KotorArt
International festival
Wednesday, July 29
Cinema Square, 9:30 p.m.
CHIARA ZORZI
Guest production of Theater City Budva
Ljubomir Đurković
Chiara Zorzi, a pseudo-historical comedy about theater and homeland security
Director: ANA VUKOTIĆ
Dramaturgy: Željka Udovičić Pleština
Choreography and stage movement: Sonja Vukićević
Set design: Aleksandar Vukotić
Costume design: Lina Leković
Music: Ivan Marović
Language consultant: Božena Jelušić
Cast:
Dejan Ivanić, Pavle Prelević, Ana Vučković, Davor Perunović, Luka Stanković, Jelena Minić, Zoran Vujović, Stevan Vuković, Ana Vujošević, Miloš Kašćelan, Miloš Pejović, Ognjen Sekulić, Radmila Škuletić
Partners of the program:
JU Grad teatar, Kraljevsko pozorište Zetski dom
About
July 29, 2026
About the play
“From fragments of history, local legends, and collective memory, Ljubomir Đurković does not reconstruct the past, but rather creates a space between what once was and what might have been. Budva in Chiara Zorzi is not a historical fact, but a stage of imagined memories – a city on the edge of the sea and of storytelling, at the crossroads of cultures, religions, and political influences, a city in which identity is not inherited but must be constantly re-created.
Written for the Between the Churches Stage, this work evokes possible beginnings of theatrical life in Budva, but far more than that, it explores a city’s need to see itself, recognize itself, and tell its own story. At the intersection of East and West, between false Venetian splendor and charming local stubbornness, between freedom and control, a space emerges in which history turns into myth, and myth into reality.
Into this space returns Chiara Zorzi.
She comes from the world of Venice, carrying with her the scent of distant harbors, the languages of other shores, and the belief that art can open a window where there are only walls. But her arrival is not merely the return of a woman to her native city. She arrives as unrest, as a question, as an excess of light in a space accustomed to half-darkness.
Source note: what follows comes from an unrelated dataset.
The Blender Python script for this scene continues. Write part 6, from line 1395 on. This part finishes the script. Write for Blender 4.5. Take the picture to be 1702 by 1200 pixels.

Through her character, theater enters the city.
And the city defends itself.
Because any community that has long lived by its own rules will first perceive art as a threat – not because it offers answers, but because it raises questions. Thus, in Đurković’s world, the conflict is not only between people, but between freedom and fear, between the desire for change and the desire for things to remain the same.
In our performance, Budva becomes a city of masks.
A city in which everyone plays a pre-assigned role. The authorities preserve order. Merchants preserve profit.
The people preserve habits. Artists preserve the illusion that change is possible.
Beneath it all lies a mask.
Not as decoration, but as a means of survival.
The performance unfolds like a carnival that slowly reveals its other face. At first filled with Mediterranean playfulness, music, dance, and seduction, the world of masquerade gradually turns into a space of threat and unease. Masks no longer conceal desire, but fear. They no longer conceal faces, but responsibility.
It is then that betrayal becomes the central theme of the story.
Not as an individual act, but as a condition of the community. The city betrays art the moment it recognizes it as dangerous. Love gives way to fear. Friendships break under the weight of interest. And theater remains suspended between the hope that it can change the world and the awareness that it can, at best, illuminate it for only a moment.
Thus, Chiara Zorzi is far more than a story about one woman and one time. It is a drama about a city searching for its own face, a city dreaming of independence, but also about a society hiding behind masks, and about art that persistently seeks a space of freedom.
And the question that lingers above the stage belongs equally to them and to us:
What remains of a human being when they remove the final mask – or when they realize it has already become their face?”
Željka Udovičić Pleština
Cast
Ana Vukotić, theater director, graduated from the Faculty of Dramatic Arts in Cetinje, under Professors Egon Savin and Radmila Vojvodić. She gained her first professional experience in theater at the FJAT and FIAT festivals. At the Montenegrin National Theater, she has directed numerous productions, including Mortal Sins, Don Juan, Faith, Love, Hope, Fishermen’s Quarrels, and My Daughter, as well as the first staging of Shakespeare’s Hamlet in the history of the theater. She has also directed at the Zetski Dom Royal Theater and the Podgorica City Theater, as well as for Theater City Budva, CUG Theater, and Comedy Theater. Her productions have been performed and awarded at numerous Montenegrin, regional, and international festivals, including the Rijeka Festival of Small Scenes, the Užice Yugoslav Theater Festival, the Belgrade Slavija Fest, the Festival of Martin McDonagh in Perm (Russia), the Montenegrin Theater Festival, and the Montenegrin Theater Biennale. She is the recipient of the Montenegrin National Theater Annual Award for 2016 and serves as the director of the International Alternative Theater Festival (FIAT). Since 2004, she has been employed as a theater director at the Montenegrin National Theater. She is also a member of the Committee for Film and Theater Arts of the Montenegrin Academy of Sciences and Arts.